Evidence for the public profile of trades and workers can still be found at Pompeii. The electoral slogans visible even now on the walls of the town, the temporary painted signs urging the voters to back this or that candidate in the elections to the local council, provide one example. These are not unlike modern political posters, though they are rather more standardised, usually taking the form of a simple sentence along the lines of ‘Crescens asks for Gnaeus Helvius Sabinus as aedile’. Variations on the theme include a few traces of negative campaigning (‘The little thieves ask for Vatia as aedile’ was presumably much the same as saying ‘Don’t vote for Vatia’); but there is also a series of notices that give a candidate the backing of a particular group of tradesmen, including the bakers, carpenters, chicken keepers, laundry workers and mule drivers. How formal this backing was is uncertain. We should not necessarily imagine some official vote of endorsement by the local association, though that might have been the case. But at the very least some of them had got together to decide that as laundry workers (or whatever …) they were supporting one candidate rather than another.

Pompeii also allows us a rare view into the working environment of some of these people, in particular into the laundries. Roman laundry work and textile processing (a combination conventionally known as ‘fulling’) was not a glamorous trade.

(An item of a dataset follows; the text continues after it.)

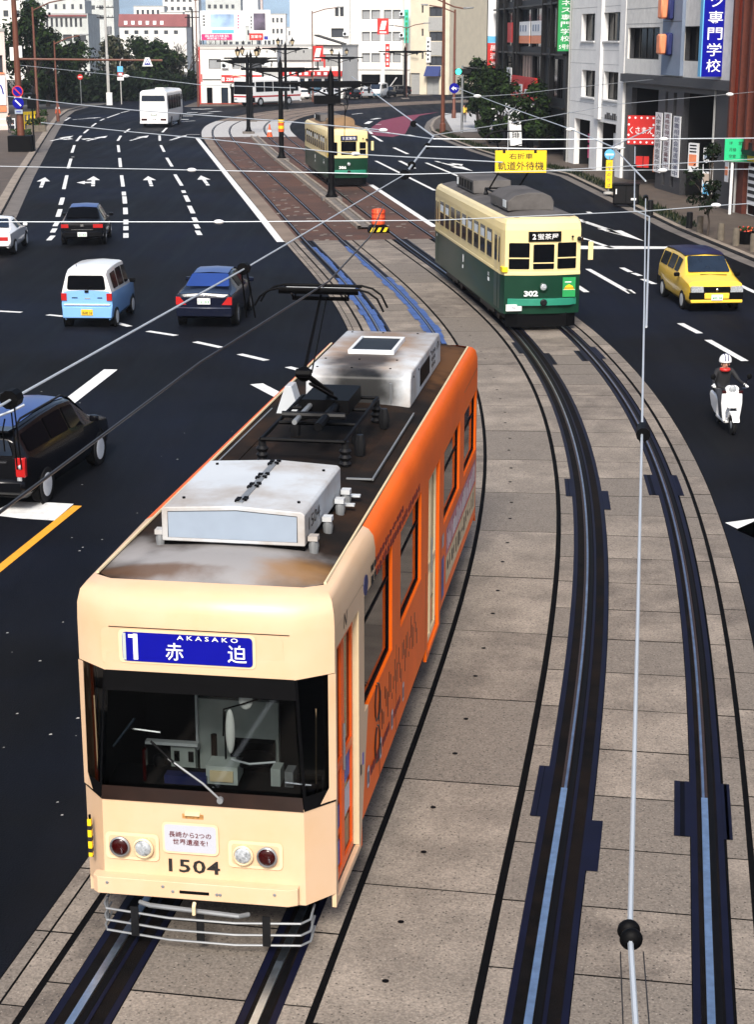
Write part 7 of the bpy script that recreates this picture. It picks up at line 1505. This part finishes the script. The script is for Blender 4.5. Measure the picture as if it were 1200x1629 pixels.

One of the staple ingredients in this process was human urine, which was the source of the joke attributed to the emperor Vespasian about money not smelling. And the young skeletons found in the cemetery near the textile works outside Rome show the intense stresses and strains of the physical labour involved. But one of the many fulleries in Pompeii gives an alternative picture of the industry, for the consumption of the fullers themselves. Decorating the working areas where the men – and it was mostly men – pummelled and processed the cloth, in whatever foul-smelling mixture they used, were paintings of exactly those elaborate and messy processes going on. It was these paintings that the men saw – a version of what they were doing reflected back to them in a sanitised, even glamorised, form – as they went about their long days’ work (see plate 18).

Cicero’s rivals may have mocked him, incorrectly or not, for being the son of a laundry proprietor. But in this laundry at Pompeii, as in many others, no doubt, across the empire, the launderers were offered an image of the nobility of labour, a pride in its execution and a sense of belonging, that Cicero would never have dreamt of.